Policy recommendations have to be grounded in an understanding of the experiences of government employees on “the front lines” of polling places. If you ask them, I highly doubt that solutions like increasing poll worker stipends by $40 would be on the top of anyone’s list. This type of top-down policy has been proven ineffective time and time again because it is not designed with potential users in mind.
When we see policy falling short, designers often step in with our box of “user-centered” tools. But our bias for cutting-edge or tech-based solutions can lead us astray, too. For example, IDEO recently collaborated with Los Angeles County to “define a voting process that feels familiar to voters” and launched a new ballot machine. It’s an inventive step forward, but IDEO’s definition of the “voting process” starts and ends with voters in a voting booth, not when they walk through that public library or local elementary school, ready to cast their ballot. IDEO has focused only on the technology solution, isolating the controllable digital experiences, and ignoring the people (poll workers) and processes (policy and regulations) those products live within.
So as designers, we too miss the mark. We tend to think of design for social innovation in terms of products and services, and promise the social sector a magic bullet that will neatly solve their problems. But, these shiny objects don’t really address the election system’s messier context to include people, processes, protocols, and policies.
The good news? Design for social innovation is not a static product or “thing.” It’s a process—one that anyone can learn. It’s a way of solving problems through first understanding the needs, contexts, motivations, and incentives not just of “end-users” (in this case, voters), but all users in a system (policymakers, election administrators, and poll workers) before proposing a solution.
To start changing the status quo frustrations for voters at the polls, we have to start by understanding the experiences (including the frustrations) of the poll workers who serve them.
The gap between top-down policy and tech-centric design shows up in many other systems with chronic problems, too. Just as voting interventions often skip over poll workers, education interventions often miss teachers’ voices, and government reform proposals skip over government employees. We need to design human-centered policy—with designers and policymakers not only working together, but grounding their collaborations in the experiences of these front-line workers.
And there are examples of policy solutions that do.

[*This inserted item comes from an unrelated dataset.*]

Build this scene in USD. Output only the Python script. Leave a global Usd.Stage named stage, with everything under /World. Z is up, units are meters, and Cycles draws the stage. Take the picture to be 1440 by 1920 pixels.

In 2014, the Center for Civic Design collaborated with the National Institute of Standards and Technology (NIST) to understand the challenges of how electronic poll books are currently being used in the polling place to inform usability improvements. And in 2013, Reboot teamed up with the voting advocacy organization Turbovote to conduct an institutional ethnography of elections administrations throughout the United States which led to the development of a ballot tracking tool for the 2016 election cycle.
These examples illustrate how design doesn’t just inform an end product, but can build understanding into a policymaking process. Each uses institutional ethnography to ground solutions in empirical evidence based on users’ experiences, and sets government agencies up for success—rather than condemning them for not getting it right the first time.
This kind of design can help more people to feel confident casting a ballot. It’s also good for policymakers and elections boards who want to avoid those headlines every year about polling place dysfunction. If poll workers have the support and structures they need to make the voting experience seamless, it would be just one less excuse not to vote.